These little guys are Italian greyhounds who live with a painter I work for occasionally. The studio is cluttered with carved glass platters in a head-high vitrine, old furniture from the flea market, three white-draped birdcages that house massive, noisy parrots. There's a back door into a little garden, visible through the windows which have replaced the back wall. It's very, very cold, and as you can see, these pups have their own comfy chair where they sleep under an animal-print fleece blanket for hours.
The first time I worked for this man and the group that meets weekly in his studio, I was about to set my things on the chair (which is next to the model's stand) when I noticed a long, skinny paw sticking out of the folds in the fleece. And then another. And then several more. Altogether, I counted seven, which seemed like too many no matter how I did the math.
So I peeked. And la voila, two whole dogs.
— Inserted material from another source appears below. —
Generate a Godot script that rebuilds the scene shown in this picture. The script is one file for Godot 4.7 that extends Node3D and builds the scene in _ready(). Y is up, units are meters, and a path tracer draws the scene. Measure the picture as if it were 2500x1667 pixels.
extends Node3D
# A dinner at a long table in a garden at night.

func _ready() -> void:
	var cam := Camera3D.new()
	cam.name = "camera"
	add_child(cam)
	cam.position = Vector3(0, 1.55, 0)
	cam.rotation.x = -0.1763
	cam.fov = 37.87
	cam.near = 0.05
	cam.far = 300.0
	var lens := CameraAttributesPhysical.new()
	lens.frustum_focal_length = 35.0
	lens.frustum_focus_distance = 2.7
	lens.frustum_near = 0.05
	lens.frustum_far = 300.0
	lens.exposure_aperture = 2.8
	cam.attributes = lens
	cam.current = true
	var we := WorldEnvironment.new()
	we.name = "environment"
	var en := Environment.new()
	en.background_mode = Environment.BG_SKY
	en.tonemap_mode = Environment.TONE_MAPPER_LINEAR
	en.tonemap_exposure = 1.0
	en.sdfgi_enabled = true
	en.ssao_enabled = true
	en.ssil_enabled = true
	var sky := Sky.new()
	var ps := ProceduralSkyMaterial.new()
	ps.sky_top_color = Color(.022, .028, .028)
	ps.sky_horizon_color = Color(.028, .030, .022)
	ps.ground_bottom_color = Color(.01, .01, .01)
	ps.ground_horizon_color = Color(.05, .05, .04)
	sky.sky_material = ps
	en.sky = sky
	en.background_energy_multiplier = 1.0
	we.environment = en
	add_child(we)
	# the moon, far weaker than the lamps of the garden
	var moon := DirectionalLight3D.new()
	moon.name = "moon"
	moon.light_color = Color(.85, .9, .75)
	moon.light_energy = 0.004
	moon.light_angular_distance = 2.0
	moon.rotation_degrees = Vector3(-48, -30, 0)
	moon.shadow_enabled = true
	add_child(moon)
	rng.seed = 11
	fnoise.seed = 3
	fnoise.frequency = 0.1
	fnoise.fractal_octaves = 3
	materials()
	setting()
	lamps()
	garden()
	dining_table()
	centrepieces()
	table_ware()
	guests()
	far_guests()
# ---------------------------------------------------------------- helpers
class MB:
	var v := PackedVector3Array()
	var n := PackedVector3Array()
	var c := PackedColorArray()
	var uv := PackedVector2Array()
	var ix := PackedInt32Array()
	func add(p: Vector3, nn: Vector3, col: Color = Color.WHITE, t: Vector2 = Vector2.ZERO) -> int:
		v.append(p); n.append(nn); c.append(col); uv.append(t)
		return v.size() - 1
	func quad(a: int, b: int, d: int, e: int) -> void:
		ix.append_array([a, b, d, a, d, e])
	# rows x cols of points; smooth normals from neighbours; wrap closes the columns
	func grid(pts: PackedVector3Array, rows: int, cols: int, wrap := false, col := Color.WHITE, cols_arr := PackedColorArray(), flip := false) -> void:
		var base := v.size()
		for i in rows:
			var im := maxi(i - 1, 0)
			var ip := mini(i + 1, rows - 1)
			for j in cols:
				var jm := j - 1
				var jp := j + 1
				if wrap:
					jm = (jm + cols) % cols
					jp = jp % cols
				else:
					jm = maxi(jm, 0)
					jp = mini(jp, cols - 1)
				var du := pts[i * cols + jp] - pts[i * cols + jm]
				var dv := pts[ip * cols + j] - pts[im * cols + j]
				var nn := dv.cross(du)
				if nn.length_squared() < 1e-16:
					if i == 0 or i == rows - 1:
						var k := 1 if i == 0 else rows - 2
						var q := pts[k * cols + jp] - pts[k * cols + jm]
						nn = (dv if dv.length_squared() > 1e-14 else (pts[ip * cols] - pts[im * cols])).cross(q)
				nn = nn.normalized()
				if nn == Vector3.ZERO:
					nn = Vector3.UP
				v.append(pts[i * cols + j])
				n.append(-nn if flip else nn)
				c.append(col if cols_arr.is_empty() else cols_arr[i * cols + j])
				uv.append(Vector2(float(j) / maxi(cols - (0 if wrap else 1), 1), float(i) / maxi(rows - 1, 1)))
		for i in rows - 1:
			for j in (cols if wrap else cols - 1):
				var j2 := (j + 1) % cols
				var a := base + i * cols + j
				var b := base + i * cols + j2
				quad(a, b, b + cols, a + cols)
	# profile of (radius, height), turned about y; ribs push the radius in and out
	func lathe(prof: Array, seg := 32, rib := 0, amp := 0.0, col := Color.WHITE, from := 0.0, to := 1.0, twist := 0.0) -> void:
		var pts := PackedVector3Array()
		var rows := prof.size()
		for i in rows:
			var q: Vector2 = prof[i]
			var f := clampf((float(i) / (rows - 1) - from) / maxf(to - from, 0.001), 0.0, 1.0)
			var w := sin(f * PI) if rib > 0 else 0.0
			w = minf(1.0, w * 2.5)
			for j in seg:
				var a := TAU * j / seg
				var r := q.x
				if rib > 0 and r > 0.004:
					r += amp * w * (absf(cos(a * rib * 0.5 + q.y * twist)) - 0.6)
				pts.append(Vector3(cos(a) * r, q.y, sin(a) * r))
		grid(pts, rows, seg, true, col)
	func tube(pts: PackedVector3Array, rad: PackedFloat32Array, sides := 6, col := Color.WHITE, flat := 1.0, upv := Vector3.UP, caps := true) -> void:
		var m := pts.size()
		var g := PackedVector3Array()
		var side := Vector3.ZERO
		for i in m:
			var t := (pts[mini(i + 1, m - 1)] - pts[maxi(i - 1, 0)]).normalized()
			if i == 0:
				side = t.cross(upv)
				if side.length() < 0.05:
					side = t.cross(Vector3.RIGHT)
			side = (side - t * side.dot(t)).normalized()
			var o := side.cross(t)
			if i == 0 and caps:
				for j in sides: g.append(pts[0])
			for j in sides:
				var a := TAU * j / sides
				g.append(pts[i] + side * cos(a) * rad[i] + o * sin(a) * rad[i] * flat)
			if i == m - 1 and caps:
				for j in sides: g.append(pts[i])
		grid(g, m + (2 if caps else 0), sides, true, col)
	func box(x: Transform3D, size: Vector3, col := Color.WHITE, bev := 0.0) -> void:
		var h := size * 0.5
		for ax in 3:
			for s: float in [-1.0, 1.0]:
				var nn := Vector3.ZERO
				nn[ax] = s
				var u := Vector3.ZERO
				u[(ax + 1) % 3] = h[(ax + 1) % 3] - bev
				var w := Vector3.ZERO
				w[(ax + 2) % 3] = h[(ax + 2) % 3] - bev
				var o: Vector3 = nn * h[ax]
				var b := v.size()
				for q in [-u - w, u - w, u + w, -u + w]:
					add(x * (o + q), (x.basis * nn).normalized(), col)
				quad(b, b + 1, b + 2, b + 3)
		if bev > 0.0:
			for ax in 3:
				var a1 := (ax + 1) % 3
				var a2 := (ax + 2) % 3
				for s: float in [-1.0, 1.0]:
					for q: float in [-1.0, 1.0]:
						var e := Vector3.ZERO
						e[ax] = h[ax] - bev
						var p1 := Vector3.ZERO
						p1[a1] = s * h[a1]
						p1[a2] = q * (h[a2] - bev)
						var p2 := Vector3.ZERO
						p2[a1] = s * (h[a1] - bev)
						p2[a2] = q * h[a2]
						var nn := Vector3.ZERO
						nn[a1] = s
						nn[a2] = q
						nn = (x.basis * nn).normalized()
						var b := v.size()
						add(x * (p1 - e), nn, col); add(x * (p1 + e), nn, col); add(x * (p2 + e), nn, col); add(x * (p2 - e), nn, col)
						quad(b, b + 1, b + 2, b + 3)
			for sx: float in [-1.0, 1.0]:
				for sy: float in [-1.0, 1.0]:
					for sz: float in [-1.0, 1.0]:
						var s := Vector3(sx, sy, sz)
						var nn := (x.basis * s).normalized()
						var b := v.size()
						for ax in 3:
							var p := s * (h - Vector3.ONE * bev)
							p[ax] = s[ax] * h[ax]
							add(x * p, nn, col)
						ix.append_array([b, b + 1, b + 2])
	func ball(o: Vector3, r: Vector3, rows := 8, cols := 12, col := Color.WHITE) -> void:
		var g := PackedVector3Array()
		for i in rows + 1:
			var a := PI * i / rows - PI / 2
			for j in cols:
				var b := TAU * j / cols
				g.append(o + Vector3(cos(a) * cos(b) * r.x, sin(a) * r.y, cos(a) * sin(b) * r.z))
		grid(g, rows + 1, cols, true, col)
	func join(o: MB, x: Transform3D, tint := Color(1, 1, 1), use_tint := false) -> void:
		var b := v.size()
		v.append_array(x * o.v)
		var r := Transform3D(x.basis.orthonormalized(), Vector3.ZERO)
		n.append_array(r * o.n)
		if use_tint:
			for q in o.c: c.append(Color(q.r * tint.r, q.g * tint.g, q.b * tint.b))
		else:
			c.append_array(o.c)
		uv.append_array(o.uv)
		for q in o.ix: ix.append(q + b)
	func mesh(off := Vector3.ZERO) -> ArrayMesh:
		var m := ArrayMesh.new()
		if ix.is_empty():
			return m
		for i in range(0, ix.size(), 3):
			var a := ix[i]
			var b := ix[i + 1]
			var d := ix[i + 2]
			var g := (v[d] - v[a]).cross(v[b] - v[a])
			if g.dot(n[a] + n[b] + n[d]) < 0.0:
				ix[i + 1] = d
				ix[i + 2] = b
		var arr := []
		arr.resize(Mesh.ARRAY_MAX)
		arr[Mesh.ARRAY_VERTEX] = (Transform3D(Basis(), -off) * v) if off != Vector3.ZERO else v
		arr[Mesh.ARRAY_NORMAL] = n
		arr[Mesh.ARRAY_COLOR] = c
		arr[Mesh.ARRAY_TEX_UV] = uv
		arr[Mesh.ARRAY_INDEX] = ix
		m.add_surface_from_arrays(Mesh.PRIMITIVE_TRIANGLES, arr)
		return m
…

They're both rescued. Guido, the larger one, was the first. Dolce is not his littermate, she came along later. The painter learned of her from an airplane seatmate, knew by the time the plane touched down that he would have to take her. She loves Guido. He's not so sure about her, but he tolerates her tiny seven-pound self, perhaps because she's a heat source. Every now and again while I'm working they'll crawl out of their nest and come running around on the stand and floor, their long toenails clicking on the old paint-spattered wood. Monday I had my back to the group, with my right leg stretched out behind me, and occasionally I could feel a tiny cold nose sniffing at the immobile foot, its exact position marked on the floor with an "L" of blue tape.
Another artist had brought his own dog, a black lab with a head roughly the size of a toaster, and Dolce was incensed, barking and growling ineffectually at the intruder. Who slept with his glossy head between his paws most of the session. The artists laughed, the space heater buzzed, the parrots squawked from their post near the front door, Charlie the lab stirred and licked experimentally at my foot.
God help me if I ever need to write another resume. How do I explain all this?